Exercise
Begin with the first line of the listing and quote every line through the one containing "glyph(P,px,py)['label']=l"; give only those lines.

Dataset excerpt
────────────────────

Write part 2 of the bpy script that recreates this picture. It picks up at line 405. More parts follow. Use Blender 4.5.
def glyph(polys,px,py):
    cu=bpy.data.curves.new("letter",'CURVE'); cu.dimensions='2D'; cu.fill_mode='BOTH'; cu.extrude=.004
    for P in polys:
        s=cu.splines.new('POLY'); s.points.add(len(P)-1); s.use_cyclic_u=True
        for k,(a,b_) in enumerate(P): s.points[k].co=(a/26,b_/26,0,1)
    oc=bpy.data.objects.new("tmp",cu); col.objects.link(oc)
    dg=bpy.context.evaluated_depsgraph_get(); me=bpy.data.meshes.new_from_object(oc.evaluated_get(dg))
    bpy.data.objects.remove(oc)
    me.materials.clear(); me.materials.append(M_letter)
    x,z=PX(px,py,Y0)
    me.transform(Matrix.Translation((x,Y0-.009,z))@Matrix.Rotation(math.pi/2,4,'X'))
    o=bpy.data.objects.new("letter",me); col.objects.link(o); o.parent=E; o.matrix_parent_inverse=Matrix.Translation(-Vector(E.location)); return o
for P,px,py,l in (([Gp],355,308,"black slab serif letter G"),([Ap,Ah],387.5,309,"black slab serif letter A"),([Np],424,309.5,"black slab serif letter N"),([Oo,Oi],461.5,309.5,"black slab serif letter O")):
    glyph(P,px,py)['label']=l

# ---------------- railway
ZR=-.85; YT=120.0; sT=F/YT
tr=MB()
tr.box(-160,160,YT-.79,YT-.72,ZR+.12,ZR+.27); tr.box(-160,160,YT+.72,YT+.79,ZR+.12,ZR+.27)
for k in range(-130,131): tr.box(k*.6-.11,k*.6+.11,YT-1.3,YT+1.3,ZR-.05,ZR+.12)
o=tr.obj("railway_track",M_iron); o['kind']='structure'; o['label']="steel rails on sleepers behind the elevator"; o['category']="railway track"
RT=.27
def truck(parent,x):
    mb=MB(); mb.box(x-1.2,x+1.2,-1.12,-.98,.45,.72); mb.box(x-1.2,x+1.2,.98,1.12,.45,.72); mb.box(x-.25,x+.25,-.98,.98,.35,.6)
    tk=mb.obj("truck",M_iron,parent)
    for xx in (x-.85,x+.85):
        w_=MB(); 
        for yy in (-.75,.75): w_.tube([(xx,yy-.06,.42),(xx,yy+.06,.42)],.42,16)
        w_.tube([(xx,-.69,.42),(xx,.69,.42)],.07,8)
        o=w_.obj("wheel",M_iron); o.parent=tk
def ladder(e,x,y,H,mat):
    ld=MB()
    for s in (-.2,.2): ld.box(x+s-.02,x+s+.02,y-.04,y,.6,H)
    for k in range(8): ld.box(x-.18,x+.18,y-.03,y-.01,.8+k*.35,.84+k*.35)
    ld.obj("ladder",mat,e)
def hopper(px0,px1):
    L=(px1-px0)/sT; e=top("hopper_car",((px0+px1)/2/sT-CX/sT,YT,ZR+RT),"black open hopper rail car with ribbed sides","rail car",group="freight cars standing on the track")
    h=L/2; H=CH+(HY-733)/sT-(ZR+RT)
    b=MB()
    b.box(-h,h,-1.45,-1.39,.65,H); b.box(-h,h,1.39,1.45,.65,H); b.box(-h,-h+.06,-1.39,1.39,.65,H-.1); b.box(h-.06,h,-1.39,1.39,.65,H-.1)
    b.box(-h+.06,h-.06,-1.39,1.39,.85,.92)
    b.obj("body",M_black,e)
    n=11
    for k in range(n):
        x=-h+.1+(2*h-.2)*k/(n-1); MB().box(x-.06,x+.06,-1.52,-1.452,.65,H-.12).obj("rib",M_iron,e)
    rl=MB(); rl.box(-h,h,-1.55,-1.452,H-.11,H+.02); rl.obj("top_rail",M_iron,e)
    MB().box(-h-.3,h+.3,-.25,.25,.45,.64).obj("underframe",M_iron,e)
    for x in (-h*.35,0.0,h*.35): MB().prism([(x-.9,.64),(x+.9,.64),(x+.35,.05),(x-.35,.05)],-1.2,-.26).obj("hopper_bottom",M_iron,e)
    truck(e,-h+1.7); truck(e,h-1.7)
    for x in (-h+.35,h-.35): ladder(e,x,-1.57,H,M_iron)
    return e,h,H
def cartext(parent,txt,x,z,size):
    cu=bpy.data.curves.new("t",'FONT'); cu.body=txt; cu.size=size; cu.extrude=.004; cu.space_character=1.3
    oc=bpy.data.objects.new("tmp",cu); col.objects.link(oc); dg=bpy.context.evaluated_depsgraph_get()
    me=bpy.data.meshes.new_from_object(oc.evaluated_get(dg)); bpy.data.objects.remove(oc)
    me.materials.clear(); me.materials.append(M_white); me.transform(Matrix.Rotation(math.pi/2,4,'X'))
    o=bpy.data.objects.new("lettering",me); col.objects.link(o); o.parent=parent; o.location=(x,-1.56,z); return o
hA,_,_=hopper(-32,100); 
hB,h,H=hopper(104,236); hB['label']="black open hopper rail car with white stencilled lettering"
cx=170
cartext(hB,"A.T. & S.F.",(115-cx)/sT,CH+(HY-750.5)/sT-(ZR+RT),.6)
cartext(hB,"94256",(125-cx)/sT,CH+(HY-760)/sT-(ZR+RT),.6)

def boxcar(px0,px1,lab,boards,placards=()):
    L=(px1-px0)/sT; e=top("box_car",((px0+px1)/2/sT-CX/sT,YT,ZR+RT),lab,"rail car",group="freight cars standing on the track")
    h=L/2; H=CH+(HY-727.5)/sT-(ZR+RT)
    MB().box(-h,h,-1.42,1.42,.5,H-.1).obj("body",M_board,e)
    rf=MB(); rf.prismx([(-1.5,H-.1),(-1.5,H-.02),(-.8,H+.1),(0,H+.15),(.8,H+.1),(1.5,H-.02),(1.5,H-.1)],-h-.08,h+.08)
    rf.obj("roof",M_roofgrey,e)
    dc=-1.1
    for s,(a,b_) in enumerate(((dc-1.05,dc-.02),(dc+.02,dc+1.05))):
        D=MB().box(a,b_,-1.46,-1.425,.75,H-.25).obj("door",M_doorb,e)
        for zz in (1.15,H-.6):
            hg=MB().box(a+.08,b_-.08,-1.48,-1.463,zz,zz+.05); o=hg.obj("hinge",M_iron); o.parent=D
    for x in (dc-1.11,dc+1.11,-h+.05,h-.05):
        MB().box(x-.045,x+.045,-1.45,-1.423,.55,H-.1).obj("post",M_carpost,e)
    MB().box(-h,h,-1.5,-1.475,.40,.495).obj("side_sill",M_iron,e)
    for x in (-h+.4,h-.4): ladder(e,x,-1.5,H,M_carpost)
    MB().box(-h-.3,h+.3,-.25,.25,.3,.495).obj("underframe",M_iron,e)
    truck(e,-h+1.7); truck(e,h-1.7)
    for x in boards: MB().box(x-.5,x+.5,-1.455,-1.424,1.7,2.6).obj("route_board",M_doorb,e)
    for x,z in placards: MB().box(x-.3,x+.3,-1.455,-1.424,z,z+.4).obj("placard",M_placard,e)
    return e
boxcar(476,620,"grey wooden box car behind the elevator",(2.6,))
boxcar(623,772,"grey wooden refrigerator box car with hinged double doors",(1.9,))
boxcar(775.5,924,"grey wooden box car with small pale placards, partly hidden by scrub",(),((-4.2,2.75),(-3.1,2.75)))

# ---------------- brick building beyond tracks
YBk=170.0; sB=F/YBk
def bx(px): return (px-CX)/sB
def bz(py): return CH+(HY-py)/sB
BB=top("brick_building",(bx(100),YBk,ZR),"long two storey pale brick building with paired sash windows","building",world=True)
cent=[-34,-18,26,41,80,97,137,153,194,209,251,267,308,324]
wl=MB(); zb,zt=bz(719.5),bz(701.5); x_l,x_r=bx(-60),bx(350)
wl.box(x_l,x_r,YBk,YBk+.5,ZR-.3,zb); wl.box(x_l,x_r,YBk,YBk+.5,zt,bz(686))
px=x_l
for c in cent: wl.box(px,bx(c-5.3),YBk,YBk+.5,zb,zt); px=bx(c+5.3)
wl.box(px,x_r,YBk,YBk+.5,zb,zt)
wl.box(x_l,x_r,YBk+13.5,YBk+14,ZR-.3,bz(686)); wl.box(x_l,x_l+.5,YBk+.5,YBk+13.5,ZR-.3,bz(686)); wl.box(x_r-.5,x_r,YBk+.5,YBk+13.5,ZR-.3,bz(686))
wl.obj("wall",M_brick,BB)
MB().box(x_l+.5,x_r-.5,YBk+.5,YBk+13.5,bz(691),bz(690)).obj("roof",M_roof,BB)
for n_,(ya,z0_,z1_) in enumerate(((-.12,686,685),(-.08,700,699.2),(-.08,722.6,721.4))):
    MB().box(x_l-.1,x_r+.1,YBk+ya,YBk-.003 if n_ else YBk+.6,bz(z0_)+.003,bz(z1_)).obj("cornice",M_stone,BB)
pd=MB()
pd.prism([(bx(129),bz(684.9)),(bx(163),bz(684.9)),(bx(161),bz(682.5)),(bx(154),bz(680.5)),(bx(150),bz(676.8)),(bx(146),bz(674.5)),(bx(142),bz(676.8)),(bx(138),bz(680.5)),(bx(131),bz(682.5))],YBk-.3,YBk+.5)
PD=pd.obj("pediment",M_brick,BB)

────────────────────

Solution
Write part 2 of the bpy script that recreates this picture. It picks up at line 405. More parts follow. Use Blender 4.5.
def glyph(polys,px,py):
    cu=bpy.data.curves.new("letter",'CURVE'); cu.dimensions='2D'; cu.fill_mode='BOTH'; cu.extrude=.004
    for P in polys:
        s=cu.splines.new('POLY'); s.points.add(len(P)-1); s.use_cyclic_u=True
        for k,(a,b_) in enumerate(P): s.points[k].co=(a/26,b_/26,0,1)
    oc=bpy.data.objects.new("tmp",cu); col.objects.link(oc)
    dg=bpy.context.evaluated_depsgraph_get(); me=bpy.data.meshes.new_from_object(oc.evaluated_get(dg))
    bpy.data.objects.remove(oc)
    me.materials.clear(); me.materials.append(M_letter)
    x,z=PX(px,py,Y0)
    me.transform(Matrix.Translation((x,Y0-.009,z))@Matrix.Rotation(math.pi/2,4,'X'))
    o=bpy.data.objects.new("letter",me); col.objects.link(o); o.parent=E; o.matrix_parent_inverse=Matrix.Translation(-Vector(E.location)); return o
for P,px,py,l in (([Gp],355,308,"black slab serif letter G"),([Ap,Ah],387.5,309,"black slab serif letter A"),([Np],424,309.5,"black slab serif letter N"),([Oo,Oi],461.5,309.5,"black slab serif letter O")):
    glyph(P,px,py)['label']=l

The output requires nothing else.